State pension ‘unfairness’ fears over tax change as these claimants ‘won’t benefit’ | Personal Finance | Finance

Key changes to the state pension are coming in (Image: Getty)
Major changes to how tax applies to the state pension could lead to disparities between different claimants. The update comes as the eligibility rules for the DWP benefit are also currently changing.
With the triple lock driving up the state pension, the full new state pension is getting very close to using up all the personal allownace and attracting an income tax bill. Payments rise each April in line with whichever is highest of 2.5 per cent, the rise in average earnings or inflation.
The fuill new state pension currently pays £241.30 a week, or just over £12,550 a year, which is very close to using up all the £12,570 personal allowance. With the triple lock boost from next April, those on the full new amount will definitely cross the line and have to pay income tax on their payments, under the current rules.
New tax policy
But Labour announced in the Autumn Budget 2025 that it would bring in a policy so those whose only income is the state pension without additional amounts would not have to pay the tax. HMRC officials said previously that legislation will be needed to enact the change.
Yet the particulars of the policy have yet to be set out and who exactly will benefit from the exemption. Hannah Martin, pensions expert and founder of Rich Retiree, warned the policy could lead to people with similar incomes being treated differently.
She warned: “It could indeed lead to unfairness between different groups. It’s estimated that, of the 13.2 million people currently receiving a state pension, fewer than one million will be covered by the policy.

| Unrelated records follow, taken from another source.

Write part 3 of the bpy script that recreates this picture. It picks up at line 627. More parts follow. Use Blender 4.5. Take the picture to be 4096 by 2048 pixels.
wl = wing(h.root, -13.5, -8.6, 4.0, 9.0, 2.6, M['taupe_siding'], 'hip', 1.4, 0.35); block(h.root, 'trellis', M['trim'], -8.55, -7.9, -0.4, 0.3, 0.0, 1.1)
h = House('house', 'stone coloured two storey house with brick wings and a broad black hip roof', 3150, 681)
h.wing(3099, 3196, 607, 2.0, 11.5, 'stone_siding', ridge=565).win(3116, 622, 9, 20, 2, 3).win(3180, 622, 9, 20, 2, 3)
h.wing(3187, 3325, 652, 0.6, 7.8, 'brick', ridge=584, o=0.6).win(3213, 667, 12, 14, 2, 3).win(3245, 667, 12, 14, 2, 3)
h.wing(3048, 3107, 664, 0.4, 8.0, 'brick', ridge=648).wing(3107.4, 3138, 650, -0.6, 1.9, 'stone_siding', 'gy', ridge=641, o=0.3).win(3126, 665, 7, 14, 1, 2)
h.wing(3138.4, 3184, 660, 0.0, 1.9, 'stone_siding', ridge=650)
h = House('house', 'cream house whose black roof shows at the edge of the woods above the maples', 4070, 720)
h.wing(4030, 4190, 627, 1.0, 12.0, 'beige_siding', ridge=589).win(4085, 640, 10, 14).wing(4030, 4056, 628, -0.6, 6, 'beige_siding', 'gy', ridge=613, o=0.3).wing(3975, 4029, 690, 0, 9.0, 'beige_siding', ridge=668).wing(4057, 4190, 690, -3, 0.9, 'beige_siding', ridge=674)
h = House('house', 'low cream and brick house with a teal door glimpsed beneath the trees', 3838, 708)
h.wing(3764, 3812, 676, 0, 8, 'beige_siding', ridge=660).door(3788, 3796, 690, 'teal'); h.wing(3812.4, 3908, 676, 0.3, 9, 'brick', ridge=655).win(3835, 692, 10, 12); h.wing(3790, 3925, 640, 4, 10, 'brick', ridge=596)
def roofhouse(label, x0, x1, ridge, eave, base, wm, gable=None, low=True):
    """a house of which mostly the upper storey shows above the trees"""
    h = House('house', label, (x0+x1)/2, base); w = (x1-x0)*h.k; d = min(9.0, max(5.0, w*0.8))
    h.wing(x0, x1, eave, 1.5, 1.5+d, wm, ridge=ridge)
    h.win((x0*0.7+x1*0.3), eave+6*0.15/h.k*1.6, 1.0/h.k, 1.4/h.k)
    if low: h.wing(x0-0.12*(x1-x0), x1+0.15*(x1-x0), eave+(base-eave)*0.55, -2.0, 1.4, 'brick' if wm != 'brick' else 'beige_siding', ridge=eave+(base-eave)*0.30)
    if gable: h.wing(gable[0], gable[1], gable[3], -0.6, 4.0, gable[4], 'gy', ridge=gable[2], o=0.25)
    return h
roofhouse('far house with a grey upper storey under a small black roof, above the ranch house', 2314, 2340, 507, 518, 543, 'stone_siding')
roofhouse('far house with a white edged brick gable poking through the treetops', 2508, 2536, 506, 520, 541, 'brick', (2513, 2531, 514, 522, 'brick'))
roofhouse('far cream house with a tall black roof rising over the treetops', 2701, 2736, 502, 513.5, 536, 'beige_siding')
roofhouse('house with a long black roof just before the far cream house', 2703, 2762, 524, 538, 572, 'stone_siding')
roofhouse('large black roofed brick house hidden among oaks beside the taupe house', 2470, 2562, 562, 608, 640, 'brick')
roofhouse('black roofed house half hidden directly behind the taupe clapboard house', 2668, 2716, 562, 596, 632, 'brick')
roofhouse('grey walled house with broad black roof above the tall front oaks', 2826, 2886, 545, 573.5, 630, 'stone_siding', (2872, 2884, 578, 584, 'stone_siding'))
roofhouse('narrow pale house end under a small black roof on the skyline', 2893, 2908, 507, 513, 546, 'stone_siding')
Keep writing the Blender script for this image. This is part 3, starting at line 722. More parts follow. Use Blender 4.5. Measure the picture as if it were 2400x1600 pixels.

Some pensioners ‘won’t benefit’
“As an example, someone who only receives a basic state pension and tops it up through work or other means won’t benefit, even if they ultimately earn the same amount as someone claiming the full state pension.”
She spoke about how the Government could try to avoid this issue: “One alternative solution could be to increase the tax allowance for pensioners so that anyone wholly dependent on the new state pension would be under the tax threshold. However, this would be an expensive revenue loss for the Government.”
“Or they could simplify the plan and just write off small tax bills to a defined sum for all pensioners – whether the income came from the state pension or not.”
Make sure you understand your situation
Given the tax rules are soon to become more complex, Ms Martin was asked what steps pensioners should take to ensure they are paying the right amount of tax. She said to make sure you are “fully aware” of your financial position.
The expert said: “This includes all income, including state pension, private pensions, savings and investments, property income, and part time work. It’s important to remember that the state pension is taxable and is paid to you gross, so you must declare it as income.
“Income that is not subject to tax includes ISAs, your annual personal savings allowance and annual dividend allowance and any income earned under the Rent a Room Allowance.”
Find out about your state pension
If you are claiming the state pension and you have a question about your claim, you can contact the Pension Service for help. If you want to call up, the number is 0800 731 0469, available Monday to Friday from 8am to 6pm.
If you are yet to begin claiming your state pension, you can check how much you are on track to receive and when you can claim it, using the state pension forecast tool on the gov.uk website.
Another key change that is currently underway is the state pension age is moving up. The access age is in the process of increasing from 66 to 67, with this move taking place in stages between April 2026 and April 2028.